Nearing the End

I hope I am not jinxing anything by saying that I'm almost finished with my capstone project for Penn. I took my last class a year ago in the spring--a feminist theater class that I really liked--and  then thought I might get to the final project in the summer, but didn't. I then thought I could do it in the fall semester, but the project got lost again in moving to a different city and starting a new job and living with this guy Dan, and all of those adjustments. But this spring, I worked on the project more and had lots of good feedback from Professor Zhuraw, my first reader (even though she sometimes yells at you over email by writing to you LIKE THIS AND WHAT IS YOUR PROBLEM WITH SEMI-COLONS?) and so I think I might finish this time (unless Rebekah reads this and gets mad and refuses to sign off on this, but she has a good sense of humor and so I am praying to God that's unlikely).  I didn't work on my fiction as much as I told myself I would.

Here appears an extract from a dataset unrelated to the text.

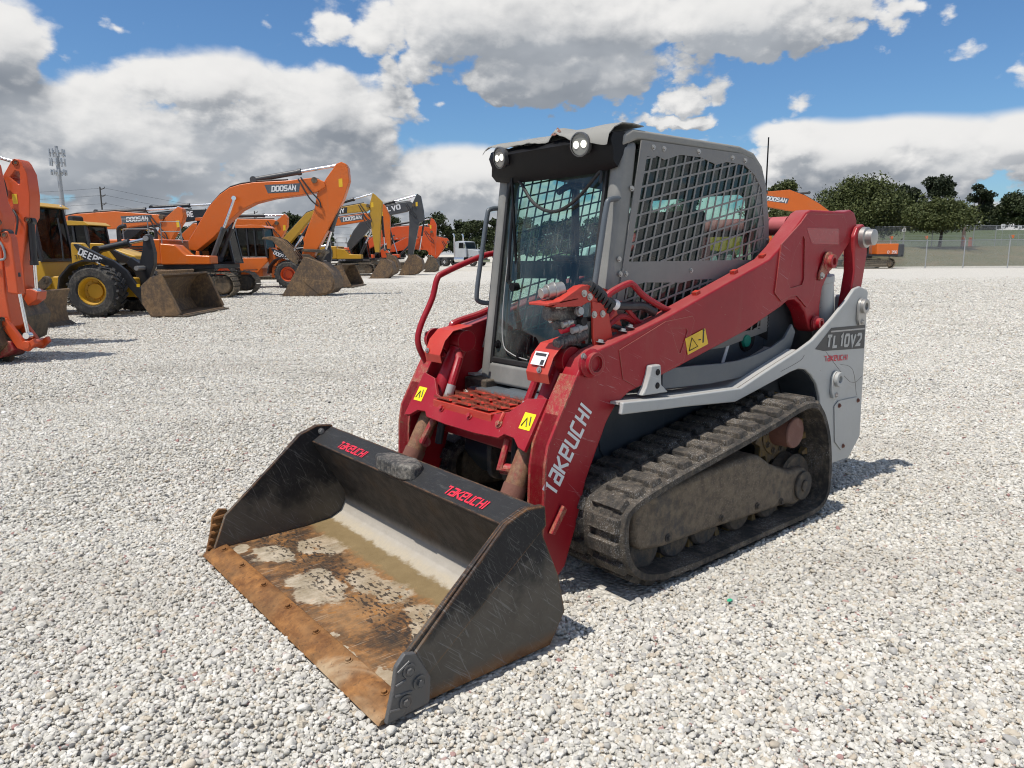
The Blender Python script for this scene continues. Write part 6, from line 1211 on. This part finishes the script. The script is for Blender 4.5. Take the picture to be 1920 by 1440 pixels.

I thought that having deadlines would motivate me more, and it did, a bit, but I still wasn't inspired. The stories in the final capstone will be okay, but not great. A few are better than they were, but I've lost touch with how my stories used to evolve. Did I sit with them for hours on end? Did they go through seven revisions? Did I write long and then cut a bunch? I don't recall. I think most of them were workshopped at least once (and all of the stories in the capstone have been workshopped as all were written during classes I took while at Penn), but then what? I wish I could remember. Maybe it's the end of my fiction writing too. That could happen.